----- Records to use

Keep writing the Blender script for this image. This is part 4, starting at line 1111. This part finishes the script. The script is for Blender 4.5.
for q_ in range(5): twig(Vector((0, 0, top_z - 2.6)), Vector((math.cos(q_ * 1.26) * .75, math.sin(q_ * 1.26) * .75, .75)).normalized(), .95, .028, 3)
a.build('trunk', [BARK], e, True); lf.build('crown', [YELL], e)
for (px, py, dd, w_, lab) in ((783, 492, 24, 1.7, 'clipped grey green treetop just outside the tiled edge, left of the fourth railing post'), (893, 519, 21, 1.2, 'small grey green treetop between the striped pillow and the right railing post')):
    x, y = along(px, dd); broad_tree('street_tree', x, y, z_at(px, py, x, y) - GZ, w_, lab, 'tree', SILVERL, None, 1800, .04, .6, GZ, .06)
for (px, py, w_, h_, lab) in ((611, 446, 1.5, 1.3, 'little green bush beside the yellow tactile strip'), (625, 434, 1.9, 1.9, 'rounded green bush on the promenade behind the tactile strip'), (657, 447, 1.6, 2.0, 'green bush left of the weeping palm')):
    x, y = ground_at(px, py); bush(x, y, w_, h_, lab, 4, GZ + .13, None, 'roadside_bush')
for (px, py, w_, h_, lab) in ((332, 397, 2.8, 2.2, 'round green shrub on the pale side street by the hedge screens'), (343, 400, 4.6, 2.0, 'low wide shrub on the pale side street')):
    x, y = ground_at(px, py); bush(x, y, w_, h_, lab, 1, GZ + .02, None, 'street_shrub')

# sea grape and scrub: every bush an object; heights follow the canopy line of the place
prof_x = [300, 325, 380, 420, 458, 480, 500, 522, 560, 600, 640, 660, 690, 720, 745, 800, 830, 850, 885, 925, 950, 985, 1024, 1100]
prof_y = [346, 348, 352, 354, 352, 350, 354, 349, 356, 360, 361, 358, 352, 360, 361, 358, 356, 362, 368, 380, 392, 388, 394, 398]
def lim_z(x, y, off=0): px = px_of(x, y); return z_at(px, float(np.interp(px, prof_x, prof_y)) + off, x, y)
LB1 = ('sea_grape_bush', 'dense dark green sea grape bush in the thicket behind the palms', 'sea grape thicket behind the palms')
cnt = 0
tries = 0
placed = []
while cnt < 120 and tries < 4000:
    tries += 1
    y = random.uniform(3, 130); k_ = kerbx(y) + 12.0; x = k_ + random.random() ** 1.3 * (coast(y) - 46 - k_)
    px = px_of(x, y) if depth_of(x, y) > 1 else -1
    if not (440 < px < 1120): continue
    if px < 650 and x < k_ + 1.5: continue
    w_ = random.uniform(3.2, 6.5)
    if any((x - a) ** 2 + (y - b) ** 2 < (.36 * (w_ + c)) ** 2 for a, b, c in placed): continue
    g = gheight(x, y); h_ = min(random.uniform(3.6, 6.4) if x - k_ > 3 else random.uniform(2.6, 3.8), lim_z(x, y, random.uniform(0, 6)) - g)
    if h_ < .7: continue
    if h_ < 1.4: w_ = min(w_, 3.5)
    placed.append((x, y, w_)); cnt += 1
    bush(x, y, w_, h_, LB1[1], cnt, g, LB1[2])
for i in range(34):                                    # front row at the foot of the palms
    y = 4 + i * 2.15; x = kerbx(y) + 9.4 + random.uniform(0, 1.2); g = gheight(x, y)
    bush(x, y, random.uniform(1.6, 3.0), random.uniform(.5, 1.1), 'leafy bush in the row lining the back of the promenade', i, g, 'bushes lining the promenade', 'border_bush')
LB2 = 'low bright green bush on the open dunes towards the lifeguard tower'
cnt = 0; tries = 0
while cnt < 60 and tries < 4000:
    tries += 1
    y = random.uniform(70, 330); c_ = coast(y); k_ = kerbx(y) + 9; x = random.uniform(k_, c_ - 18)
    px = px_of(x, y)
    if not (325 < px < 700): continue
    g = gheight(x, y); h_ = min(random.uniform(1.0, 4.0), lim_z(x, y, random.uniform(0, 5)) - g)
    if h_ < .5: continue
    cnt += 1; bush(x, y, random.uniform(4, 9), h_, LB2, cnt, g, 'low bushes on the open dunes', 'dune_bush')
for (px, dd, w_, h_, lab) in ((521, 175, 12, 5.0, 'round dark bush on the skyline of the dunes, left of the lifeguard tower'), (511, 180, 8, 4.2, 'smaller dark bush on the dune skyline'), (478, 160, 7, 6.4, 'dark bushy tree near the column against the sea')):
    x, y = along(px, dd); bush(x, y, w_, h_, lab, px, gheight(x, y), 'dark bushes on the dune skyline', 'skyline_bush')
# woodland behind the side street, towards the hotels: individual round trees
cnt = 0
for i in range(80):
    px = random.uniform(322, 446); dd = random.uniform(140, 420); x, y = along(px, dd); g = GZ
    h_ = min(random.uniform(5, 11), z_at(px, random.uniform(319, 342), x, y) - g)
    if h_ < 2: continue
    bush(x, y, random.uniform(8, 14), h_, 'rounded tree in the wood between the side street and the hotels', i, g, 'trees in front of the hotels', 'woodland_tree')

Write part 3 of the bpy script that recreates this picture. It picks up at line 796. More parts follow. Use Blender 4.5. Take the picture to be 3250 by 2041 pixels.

----------

Written instruction:
Each entry above is to be set down again in exactly the same words.

Exercise result:
Keep writing the Blender script for this image. This is part 4, starting at line 1111. This part finishes the script. The script is for Blender 4.5.
for q_ in range(5): twig(Vector((0, 0, top_z - 2.6)), Vector((math.cos(q_ * 1.26) * .75, math.sin(q_ * 1.26) * .75, .75)).normalized(), .95, .028, 3)
a.build('trunk', [BARK], e, True); lf.build('crown', [YELL], e)
for (px, py, dd, w_, lab) in ((783, 492, 24, 1.7, 'clipped grey green treetop just outside the tiled edge, left of the fourth railing post'), (893, 519, 21, 1.2, 'small grey green treetop between the striped pillow and the right railing post')):
    x, y = along(px, dd); broad_tree('street_tree', x, y, z_at(px, py, x, y) - GZ, w_, lab, 'tree', SILVERL, None, 1800, .04, .6, GZ, .06)
for (px, py, w_, h_, lab) in ((611, 446, 1.5, 1.3, 'little green bush beside the yellow tactile strip'), (625, 434, 1.9, 1.9, 'rounded green bush on the promenade behind the tactile strip'), (657, 447, 1.6, 2.0, 'green bush left of the weeping palm')):
    x, y = ground_at(px, py); bush(x, y, w_, h_, lab, 4, GZ + .13, None, 'roadside_bush')
for (px, py, w_, h_, lab) in ((332, 397, 2.8, 2.2, 'round green shrub on the pale side street by the hedge screens'), (343, 400, 4.6, 2.0, 'low wide shrub on the pale side street')):
    x, y = ground_at(px, py); bush(x, y, w_, h_, lab, 1, GZ + .02, None, 'street_shrub')

# sea grape and scrub: every bush an object; heights follow the canopy line of the place
prof_x = [300, 325, 380, 420, 458, 480, 500, 522, 560, 600, 640, 660, 690, 720, 745, 800, 830, 850, 885, 925, 950, 985, 1024, 1100]
prof_y = [346, 348, 352, 354, 352, 350, 354, 349, 356, 360, 361, 358, 352, 360, 361, 358, 356, 362, 368, 380, 392, 388, 394, 398]
def lim_z(x, y, off=0): px = px_of(x, y); return z_at(px, float(np.interp(px, prof_x, prof_y)) + off, x, y)
LB1 = ('sea_grape_bush', 'dense dark green sea grape bush in the thicket behind the palms', 'sea grape thicket behind the palms')
cnt = 0
tries = 0
placed = []
while cnt < 120 and tries < 4000:
    tries += 1
    y = random.uniform(3, 130); k_ = kerbx(y) + 12.0; x = k_ + random.random() ** 1.3 * (coast(y) - 46 - k_)
    px = px_of(x, y) if depth_of(x, y) > 1 else -1
    if not (440 < px < 1120): continue
    if px < 650 and x < k_ + 1.5: continue
    w_ = random.uniform(3.2, 6.5)
    if any((x - a) ** 2 + (y - b) ** 2 < (.36 * (w_ + c)) ** 2 for a, b, c in placed): continue
    g = gheight(x, y); h_ = min(random.uniform(3.6, 6.4) if x - k_ > 3 else random.uniform(2.6, 3.8), lim_z(x, y, random.uniform(0, 6)) - g)
    if h_ < .7: continue
    if h_ < 1.4: w_ = min(w_, 3.5)
    placed.append((x, y, w_)); cnt += 1
    bush(x, y, w_, h_, LB1[1], cnt, g, LB1[2])
for i in range(34):                                    # front row at the foot of the palms
    y = 4 + i * 2.15; x = kerbx(y) + 9.4 + random.uniform(0, 1.2); g = gheight(x, y)
    bush(x, y, random.uniform(1.6, 3.0), random.uniform(.5, 1.1), 'leafy bush in the row lining the back of the promenade', i, g, 'bushes lining the promenade', 'border_bush')
LB2 = 'low bright green bush on the open dunes towards the lifeguard tower'
cnt = 0; tries = 0
while cnt < 60 and tries < 4000:
    tries += 1
    y = random.uniform(70, 330); c_ = coast(y); k_ = kerbx(y) + 9; x = random.uniform(k_, c_ - 18)
    px = px_of(x, y)
    if not (325 < px < 700): continue
    g = gheight(x, y); h_ = min(random.uniform(1.0, 4.0), lim_z(x, y, random.uniform(0, 5)) - g)
    if h_ < .5: continue
    cnt += 1; bush(x, y, random.uniform(4, 9), h_, LB2, cnt, g, 'low bushes on the open dunes', 'dune_bush')
for (px, dd, w_, h_, lab) in ((521, 175, 12, 5.0, 'round dark bush on the skyline of the dunes, left of the lifeguard tower'), (511, 180, 8, 4.2, 'smaller dark bush on the dune skyline'), (478, 160, 7, 6.4, 'dark bushy tree near the column against the sea')):
    x, y = along(px, dd); bush(x, y, w_, h_, lab, px, gheight(x, y), 'dark bushes on the dune skyline', 'skyline_bush')
# woodland behind the side street, towards the hotels: individual round trees
cnt = 0
for i in range(80):
    px = random.uniform(322, 446); dd = random.uniform(140, 420); x, y = along(px, dd); g = GZ
    h_ = min(random.uniform(5, 11), z_at(px, random.uniform(319, 342), x, y) - g)
    if h_ < 2: continue
    bush(x, y, random.uniform(8, 14), h_, 'rounded tree in the wood between the side street and the hotels', i, g, 'trees in front of the hotels', 'woodland_tree')

Write part 3 of the bpy script that recreates this picture. It picks up at line 796. More parts follow. Use Blender 4.5. Take the picture to be 3250 by 2041 pixels.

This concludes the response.